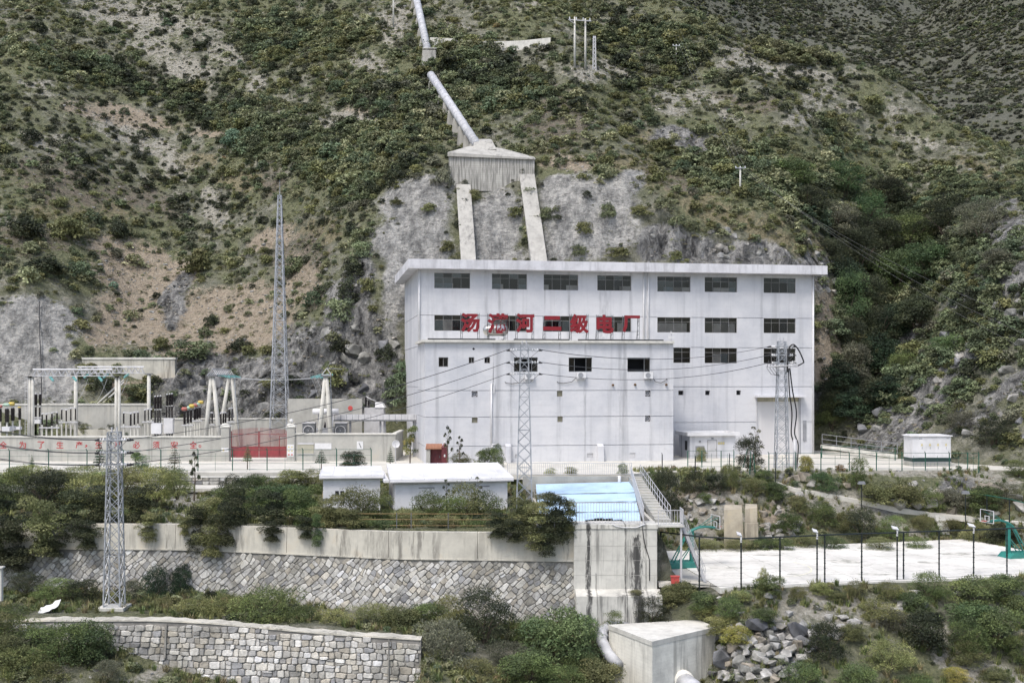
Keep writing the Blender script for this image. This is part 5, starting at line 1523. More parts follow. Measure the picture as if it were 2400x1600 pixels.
cb = [(x + .45, d - .55, zr - .6), (x + .55, d - .55, zl - .6), (x + 1.0, d - .5, zl + .02), (x + 1.55, d - .5, zl - .5), (x + 2.05, d - .5, zl - 1.6), (x + 1.95, d - .5, zr + .3), (x + 1.5, d - .5, zr + .05)]
def smooth_pts(p, n=6):
    p = [Vector(q) for q in p]
    out = []
    for i in range(len(p) - 1):
        a, b, c, e = p[max(i - 1, 0)], p[i], p[i + 1], p[min(i + 2, len(p) - 1)]
        for k in range(n):
            s = k / n
            out.append(.5 * ((2 * b) + (c - a) * s + (2 * a - 5 * b + 4 * c - e) * s * s + (3 * b - a - 3 * c + e) * s ** 3))
    out.append(p[-1])
    return out
MB().tube(smooth_pts(cb), .07, 7).build('cable_loop', M['black'], t3, True)
for dx, o in ((.62, 0), (.95, .12)):
    pts = [(x + .55 + o, d - .6, zr - .2), (x + dx, d - .62, zr - 2.5), (x + dx + .25 + o, d - .64, zr - 4.6), (x + dx + .18, d - .66, zr - 6.6), (x + dx + .42 + o, d - .66, zr - 7.8), (x + dx + .40, d - .66, .1)]
    MB().tube(smooth_pts(pts), .065, 7).build('feeder_cable', M['black'], t3, True)
MB().tube([(x + 1.15, d - .7, .02), (x + 1.15, d - .7, 2.9)], .20, 8).build('cable_guard', M['ltgrey_metal'], t3, True)
MB().box(x - .9, x + 2.0, d - 1.7, d + .6, -.5, .022).build('pad', M['coping'], t3)

# overhead lines
def cable(a, b, sag, lab, r=.022, mat='wire', group=None, n=16, name='power_line'):
    a, b = Vector(a), Vector(b)
    pts = [a.lerp(b, k / n) - Vector((0, 0, sag * 4 * (k / n) * (1 - k / n))) for k in range(n + 1)]
    o = MB().tube(pts, r, 5).build(name, M[mat], at=tuple(a), label=lab, cat='power line', group=group)
    return o
TN = ['upper', 'middle', 'lower']
for k in range(3):
    for dy in (-.28, .28):
        xa, da, za = PY['a'][k]; xb, db, zb = PY['b'][k]; xc, dc, zc = PY['c'][k]
        cable((xa + .9, da + dy, za), (xb - 1.45, db + dy, zb), .9, 'one of the ' + TN[k] + ' pair of lines between bench pylon and annex pylon', group=TN[k] + ' lines west')
        cable((xb + 1.45, db + dy, zb), (xc - 1.3, dc + dy, zc), 1.0, 'one of the ' + TN[k] + ' pair of lines across the power house front', group=TN[k] + ' lines east')
        e = P(-120, 985 + k * 34, 70)
        cable((xa - .9, da + dy, za), (e.x, e.y + dy, e.z), .35, 'one of the ' + TN[k] + ' pair of lines leaving the bench pylon westward', group=TN[k] + ' lines far west')

# tall lattice mast beside the substation
mx = XZ(652, 146, 0).x
mz0, mz1 = EYE + (HZ - 985) / F * 146, EYE + (HZ - 455) / F * 146
tm = thing('lattice_mast', 'very tall slender lattice mast rising from behind the red gate', 'mast', (mx, 146, mz0))
def mast_part():
    lattice(tm, mx, 146 + 1.0, mz0 - 2, mz1, 2.10, .36, 30, .12, .055)
mast_part()
MB().tube([(mx, 147, mz1 - .3), (mx, 147, mz1 + 1.9)], [.05, .015], 6).build('lightning_rod', M['steel'], tm)

# ---------------------------------------------------------------- substation
def pole_col(parent, x, y, z1, r0=.26, r1=.20, z0=-.1):
    MB().tube([(x, y, z0), (x, y, z1)], [r0, r1], 12).build('column', M['post_conc'], parent, True)
    MB().box(x - .42, x + .42, y - .3, y + .3, z1 + .002, z1 + .12).build('column_cap', M['steel_dark'], parent)
def truss(parent, a, b, h=.75, w=.55, n=11):
    a, b = Vector(a), Vector(b)
    up = Vector((0, 0, h))
    dy = Vector((0, w / 2, 0))
    mb = MB()
    for s in (-1, 1): mb.bar(a + dy * s, b + dy * s, .09)
    mb.build('lower_chord', M['ltgrey_metal'], parent)
    MB().tube([a + up, b + up], .09, 6).build('upper_chord', M['white'], parent)
    mb = MB()
    for k in range(n):
        p, q, m_ = a.lerp(b, k / n), a.lerp(b, (k + 1) / n), a.lerp(b, (k + .5) / n) + up
        for s in (-1, 1): mb.bar(p + dy * s, m_, .05).bar(q + dy * s, m_, .05)
    mb.build('lacing', M['ltgrey_metal'], parent)
for (pa, pb, y, py, lab) in ((73, 275.8, 138, 881.7, 'front portal gantry of two concrete columns and a white truss in the substation'), (177.6, 349, 146, 875, 'rear portal gantry of two concrete columns and a white truss in the substation')):
    xa, xb, zt = XZ(pa, y, 0).x, XZ(pb, y, 0).x, EYE + (HZ - py) / F * y
    g = thing('portal_gantry', lab, 'gantry', ((xa + xb) / 2, y, 0), group='portal gantries')
    for x in (xa, xb):
        for dx in ((-.18, .18) if y == 138 else (0,)): pole_col(g, x + dx, y, zt - .1, .20 if y == 138 else .26, .16 if y == 138 else .22)
    truss(g, (xa + .2, y, zt + .05), (xb - .6, y, zt + .05))
    for k, px in enumerate((118, 172, 232) if y == 138 else (210, 255, 303)):
        s = 1 if y == 138 else -1
        a = Vector((XZ(px, y, 0).x, y - .1, zt - .05)); b = a + Vector((.55 * s, -.4, -.5))
        ins_string(a, b, 6, .16).build('insulator', M['glassins'], g, True)
    if y == 138:
        mb = MB()
        for k in range(28): mb.bar((xa - .62, y - .2, .2 + k * .32), (xa - .30, y - .2, .2 + k * .32), .03)
        mb.bar((xa - .62, y - .2, 0), (xa - .62, y - .2, zt), .04).bar((xa - .32, y - .2, 0), (xa - .32, y - .2, zt), .04)
        mb.build('ladder', M['ltgrey_metal'], g)
def aframe(parent, px_top, px_l, px_r, y, ytop, spread=1.6):
    zt = EYE + (HZ - ytop) / F * y
    for px in (px_l, px_r):
        MB().tube([XZ(px, y, -.1), XZ(px_top + (px - px_top) * .12, y, zt)], [.30, .20], 12).build('leg', M['post_conc'], parent, True)
    x = XZ(px_top, y, 0).x
    MB().box(x - .6, x + .6, y - .35, y + .35, zt - .02, zt + .14).build('leg_cap', M['steel_dark'], parent)
    return x, zt
g2 = thing('line_gantry', 'gantry of two leaning concrete frames left of the gate pillar', 'gantry', tuple(XZ(515, 140, 0)))
xf, zf = aframe(g2, 497, 478, 519, 135, 882)
xb, zb = aframe(g2, 541, 508, 562, 147, 882)
mb = MB()
for dx in (-.5, .5): mb.bar((xf + dx, 135, zf + .2), (xb + dx, 147, zb + .2), .10)
mb.bar((xf, 135, zf + .85), (xb, 147, zb + .85), .12)
for k in range(10):
    p, q = Vector((xf, 135, zf)).lerp(Vector((xb, 147, zb)), k / 10), Vector((xf, 135, zf)).lerp(Vector((xb, 147, zb)), (k + .5) / 10)
    for dx in (-.5, .5): mb.bar(p + Vector((dx, 0, .2)), q + Vector((0, 0, .85)), .05)
mb.build('beam', M['ltgrey_metal'], g2)
MB().bar((XZ(563, 146.5, 0).x, 146.5, 0), (XZ(549, 146.5, 0).x, 146.5, zb), .09).build('climbing_rail', M['steel'], g2)
g3 = thing('line_gantry', 'single leaning concrete frame with pointed steel cap above the transformer', 'gantry', tuple(XZ(764, 136, 0)))
x3, z3 = aframe(g3, 764, 744, 778, 136, 882)
MB().bar((x3 - .55, 136, z3 + .12), (x3 + .1, 136, z3 + .95), .09).bar((x3 + .65, 136, z3 + .12), (x3 + .1, 136, z3 + .95), .09).bar((x3 - .55, 136, z3 + .2), (x3 + .65, 136, z3 + .2), .09).bar((x3 + .1, 136, z3 + .95), (x3 + .1, 148, z3 + .95), .1).build('steel_cap', M['ltgrey_metal'], g3)
MB().bar((XZ(781, 136.5, 0).x, 136.5, 0), (XZ(774, 136.5, 0).x, 136.5, z3 + .5), .10).build('climbing_rail', M['steel'], g3)
for k in range(3):
    a0 = Vector((xf, 135, zf + .2)).lerp(Vector((xb, 147, zb + .2)), .25 + .3 * k)
    a1 = a0 + Vector((1.5, .2, -.35))
    b0 = Vector((x3 - .3, 136.5 + k * 3.5, z3 + .25)); b1 = b0 + Vector((-1.5, -.1, -.4))
    ins_string(a0, a1, 10, .15).build('insulator', M['glassins'], g2, True)
    ins_string(b1, b0, 10, .15).build('insulator', M['glassins'], g3, True)
    cable(a1, b1, .25, 'bare busbar line between the leaning gantries of the substation', .02, 'wire_pale', 'busbar lines')
    cable(b1, b1 + Vector((.9, 0, -2.6)), -.4, 'dropper line hanging from the pointed gantry to the transformer', .018, 'wire_pale', 'dropper lines', 6)
    cable(a1, Vector((a1.x + .2 - .5 * k, a1.y, 4.3)), .1, 'dropper line hanging below the left leaning gantry', .018, 'wire_pale', 'left dropper lines', 4)
for k, px in enumerate((118, 172, 232, 210, 255, 303)):
    y = 137.5 if k < 3 else 145.5
    a = P(px + (4 if k < 3 else -4), 888, y)
    b = P(px + (45 if k < 3 else -40), 952, 140)
    cable(a, b, .5, 'slack dropper line from a portal gantry to the switchgear', .016, 'wire_pale', 'gantry droppers', 8)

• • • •

[PROBLEM DESCRIPTION] Leave out the pictures. Transcribe only the lines above, from the first through the one that contains "MB().box(x - .9, x".

[EXERCISE RESULT]
Keep writing the Blender script for this image. This is part 5, starting at line 1523. More parts follow. Measure the picture as if it were 2400x1600 pixels.
cb = [(x + .45, d - .55, zr - .6), (x + .55, d - .55, zl - .6), (x + 1.0, d - .5, zl + .02), (x + 1.55, d - .5, zl - .5), (x + 2.05, d - .5, zl - 1.6), (x + 1.95, d - .5, zr + .3), (x + 1.5, d - .5, zr + .05)]
def smooth_pts(p, n=6):
    p = [Vector(q) for q in p]
    out = []
    for i in range(len(p) - 1):
        a, b, c, e = p[max(i - 1, 0)], p[i], p[i + 1], p[min(i + 2, len(p) - 1)]
        for k in range(n):
            s = k / n
            out.append(.5 * ((2 * b) + (c - a) * s + (2 * a - 5 * b + 4 * c - e) * s * s + (3 * b - a - 3 * c + e) * s ** 3))
    out.append(p[-1])
    return out
MB().tube(smooth_pts(cb), .07, 7).build('cable_loop', M['black'], t3, True)
for dx, o in ((.62, 0), (.95, .12)):
    pts = [(x + .55 + o, d - .6, zr - .2), (x + dx, d - .62, zr - 2.5), (x + dx + .25 + o, d - .64, zr - 4.6), (x + dx + .18, d - .66, zr - 6.6), (x + dx + .42 + o, d - .66, zr - 7.8), (x + dx + .40, d - .66, .1)]
    MB().tube(smooth_pts(pts), .065, 7).build('feeder_cable', M['black'], t3, True)
MB().tube([(x + 1.15, d - .7, .02), (x + 1.15, d - .7, 2.9)], .20, 8).build('cable_guard', M['ltgrey_metal'], t3, True)
MB().box(x - .9, x + 2.0, d - 1.7, d + .6, -.5, .022).build('pad', M['coping'], t3)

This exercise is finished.